> **Exercise requirements**:
Without copying any pictures, restate exactly the lines from the start of the records through the line containing "leaves(mb, P, D, Nn, L".
[Start Extracted entries]
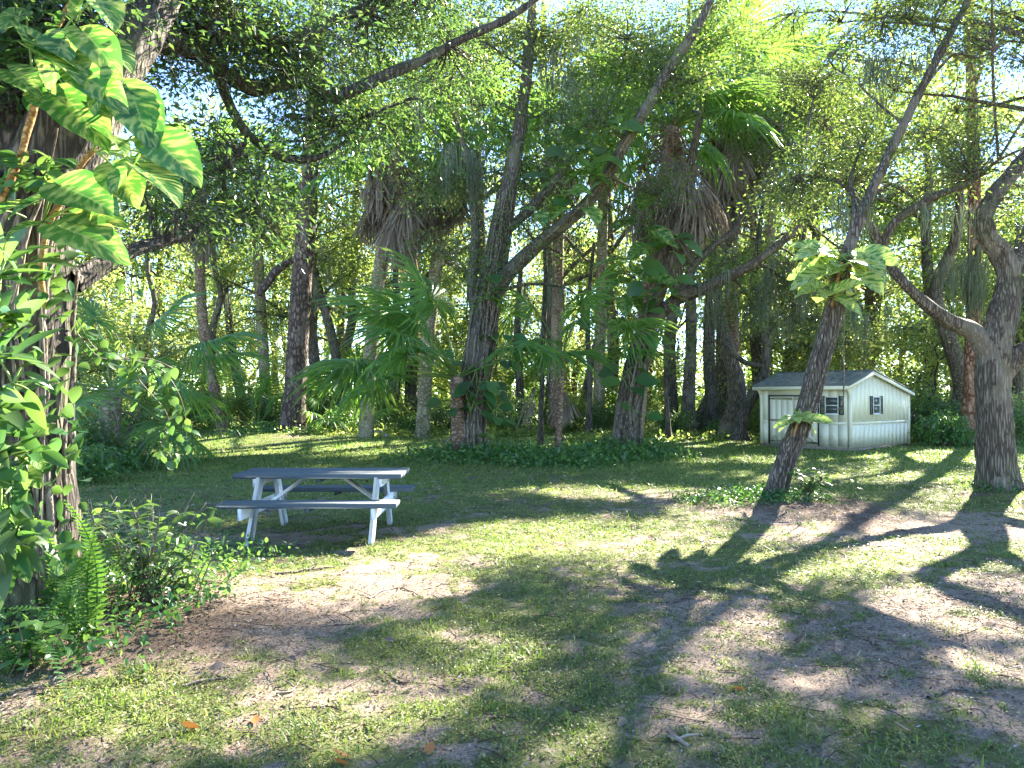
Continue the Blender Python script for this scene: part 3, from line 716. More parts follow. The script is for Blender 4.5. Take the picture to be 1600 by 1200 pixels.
def clumps_to_leaves(mb, Cn, per, spread, L, Wd, shape, tint0, tvar, droop=.3, cull=True, rng=RNG):
    N = len(Cn); idx = np.repeat(np.arange(N), per)
    P = Cn[idx] + rng.normal(0, 1, (len(idx), 3)) * spread
    if cull:
        k = rng.random(len(P)) > lit(P) * .985; P, idx = P[k], idx[k]
    out = unit(P - Cn[idx] + rng.normal(0, .05, P.shape)); n = len(P)
    D = out + rng.normal(0, .5, (n, 3)); D[:, 2] -= droop
    Nn = rng.normal(0, .55, (n, 3)) + [0, 0, .9]
    ct = rng.normal(0, tvar * .7, N)
    t = np.clip(tint0 + ct[idx] + rng.normal(0, tvar, n), 0, 1)
    sc = rng.lognormal(0, .25, n)
    leaves(mb, P, D, Nn, L * sc, Wd * sc, t, shape)

def build_tree(name, label, cat, trunks, blobs, bark, leafmat, leaf=(.075, .034), per=70, spread=(.33, .33, .15), shape=4, group=None,
               seg=14, ridge=.012, rf=3, flare=.35, seed=1, tint=.4, tvar=.16, limb_r=.045, moss=None, cull=True, step=.22, world_blobs=None, ls=1.6, sub=True, cullb=True):
    """trunks: list of (pts, radii); the first is the trunk. blobs: (px,py,d,rx,ry,rz,n clumps)."""
    rng = np.random.default_rng(seed); nodes, nr = [], []
    tb = MB(); base = None
    for k, (pts, rad) in enumerate(trunks):
        P, R = path(pts, rad, step if k == 0 else step * 1.3)
        if base is None: base = P[0].copy()
        tube(tb, P, R, seg if k == 0 else max(7, int(seg * .6)), ridge * (1 if k == 0 else .6), rf, flare if k == 0 else 0, seed + k, tint=.5, ls=ls)
        a = len(P) // 4 if k == 0 else 0
        nodes.append(P[a:]); nr.append(R[a:])
    root = empty(name, (base[0], base[1], float(gh(base[0], base[1]))), label, cat, group)
    part('trunk', tb, bark, root, True)
    nodes = np.concatenate(nodes); nr = np.concatenate(nr)
    allC = []
    bl = [(W(a, b, d), np.array([rx, ry, rz]), n) for a, b, d, rx, ry, rz, n in blobs] + [(np.array(c, float), np.array(r, float), n) for c, r, n in (world_blobs or [])]
    for c, r, n in bl:
        dist = np.linalg.norm(nodes - c, axis=1) + .35 * np.maximum(0, nodes[:, 2] - c[2]); q = int(dist.argmin()); a = nodes[q]; g = dist[q]
        lim = [a]; bw = MB(); limb = None
        if g > .6:
            mid = (a + c) / 2 + rng.normal(0, .10 * g, 3) + [0, 0, .10 * g]
            t = np.linspace(0, 1, max(4, int(g / .35)))[:, None]; cur = a * (1 - t) ** 2 + 2 * mid * t * (1 - t) + c * t ** 2
            w = np.cumsum(rng.normal(0, .035, cur.shape), 0) * t; cur = cur + w
            r0 = min(nr[q] * .7, limb_r * (.6 + .2 * g)); limb = (cur, r0); lim = cur
        lim = np.asarray(lim)
        if cull and cullb and g > .6 and lit(lim[len(lim) // 2:]).mean() > .6: continue
        if limb: tube(bw, limb[0], np.linspace(limb[1], .014, len(limb[0])), 7, 0, tint=.5)
        z = rng.normal(0, 1, (n, 3)); z = unit(z) * (rng.random(n) ** .45)[:, None]
        Cn = c + z * r
        gap = vnoise(Cn / np.array([1.1, 1.1, .6]) + seed * 3.1, 5); Cn = Cn[gap > .30 + .0 * Cn[:, 0]]
        if cull and cullb and len(Cn): Cn = Cn[rng.random(len(Cn)) > lit(Cn)]
        if not len(Cn): continue
        D2 = np.linalg.norm(Cn[:, None] - lim[None], axis=2) - np.linspace(0, .2, len(lim))[None]; A = lim[D2.argmin(1)]
        if cull and cullb: k_ = lit((A + Cn) / 2) < .6; A, Cn = A[k_], Cn[k_]
        if not len(Cn): continue
        Bm = (A + Cn) / 2 + rng.normal(0, .12, Cn.shape) + [0, 0, .08]
        many_tubes(bw, A, Bm, Cn, .013, .004, 4, 5, .5)
        if leaf[0] < .07:
            q_ = np.repeat(Cn, 3, 0); e_ = q_ + rng.normal(0, 1, q_.shape) * np.array(spread) * 1.5; many_tubes(bw, q_, (q_ + e_) / 2 + rng.normal(0, .03, q_.shape), e_, .004, .0015, 3, 4, .5)
        allC.append(Cn); part('branch', bw, bark, root, True)
    if allC:
        lb = MB(); Cn = np.concatenate(allC); clumps_to_leaves(lb, Cn, per, np.array(spread), leaf[0], leaf[1], shape, tint, tvar, cull=cull, rng=rng)
        part('crown', lb, leafmat, root)
    if moss:
        mp = []
        for (c, r, n, Lm) in moss:
            p = W(*c) + rng.normal(0, 1, (n, 3)) * np.array(r) * .6; mp.append((p, Lm))
        for p, Lm in mp:
            for q in p[lit(p) < .5]:
                mbm = MB(); ns = rng.integers(10, 18); A = q + rng.normal(0, 1, (ns, 3)) * [.07, .07, .05]; Ln = Lm * rng.uniform(.4, 1.2, ns)
                Cc = A + np.stack([rng.normal(0, .05, ns), rng.normal(0, .05, ns), -Ln], -1); Bm = (A + Cc) / 2 + rng.normal(0, .05, A.shape)
                many_tubes(mbm, A, Bm, Cc, .010, .003, 3, 6, np.repeat(rng.random(ns), 18)); part('moss_tuft', mbm, M_MOSS, root)
    return root

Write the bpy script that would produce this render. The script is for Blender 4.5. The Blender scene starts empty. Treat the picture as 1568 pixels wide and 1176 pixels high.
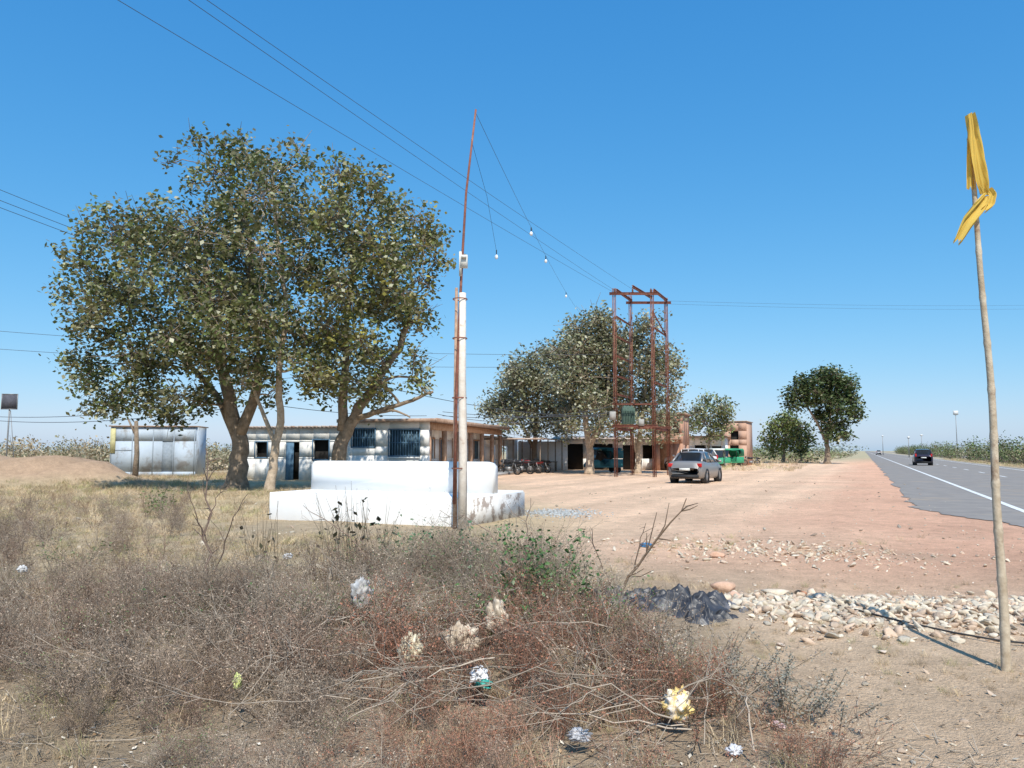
[End Extracted entries]
> **Correct result**:
Continue the Blender Python script for this scene: part 3, from line 716. More parts follow. The script is for Blender 4.5. Take the picture to be 1600 by 1200 pixels.
def clumps_to_leaves(mb, Cn, per, spread, L, Wd, shape, tint0, tvar, droop=.3, cull=True, rng=RNG):
    N = len(Cn); idx = np.repeat(np.arange(N), per)
    P = Cn[idx] + rng.normal(0, 1, (len(idx), 3)) * spread
    if cull:
        k = rng.random(len(P)) > lit(P) * .985; P, idx = P[k], idx[k]
    out = unit(P - Cn[idx] + rng.normal(0, .05, P.shape)); n = len(P)
    D = out + rng.normal(0, .5, (n, 3)); D[:, 2] -= droop
    Nn = rng.normal(0, .55, (n, 3)) + [0, 0, .9]
    ct = rng.normal(0, tvar * .7, N)
    t = np.clip(tint0 + ct[idx] + rng.normal(0, tvar, n), 0, 1)
    sc = rng.lognormal(0, .25, n)
    leaves(mb, P, D, Nn, L * sc, Wd * sc, t, shape)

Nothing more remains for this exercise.